I went to the rally wondering if it was going to have the air of a funeral about it. After all, the media consensus is that immigration reform is dead. I worried that many folks would be so discouraged that they would not even bother to show up. When I got to Ross Park in Brentwood I was very pleasantly surprised. Dozens of people were there, many in their organizational t-shirts and carrying banners. It was a bright and lovely day, and far from looking like a group of mourners, the folks there looked like they were celebrating a family reunion.
No one there said that were giving up on immigration reform. They demanded that President Obama use his full powers to stop breaking up families through deportation and they insisted that the House of Representatives get to work on reforming our broken immigration system. Many people said that if conservatives hoped we would go away just because reform is extremely unlikely to pass this year they were completely wrong. Person after person told me that this is a multi-year struggle and that they will not give up.
I went to White Castle to get a burger right after the rally and I saw two young men circulating among the crowds of shoppers on Suffolk Avenue. They had just left the rally and were registering Latinos to vote as part of the next phase of the immigration reform campaign.
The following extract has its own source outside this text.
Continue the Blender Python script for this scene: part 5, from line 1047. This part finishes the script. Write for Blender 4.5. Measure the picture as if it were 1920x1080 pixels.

At the rally I had spoken and I told the audience that CARECEN was providing free citizenship legal assistance which would allow immigrants to make their voices even louder in the national debate. Maryann Slutsky of Long Island Wins spoke of the importance of immigrant voting to gain respect for immigrant rights. Groups like New York Communities for Change and Make the Road will be doing a large get-out-the-vote effort to increase immigrant civic engagement even more.
The struggle for immigration reform was not buried on Saturday, it merely entered a new phase.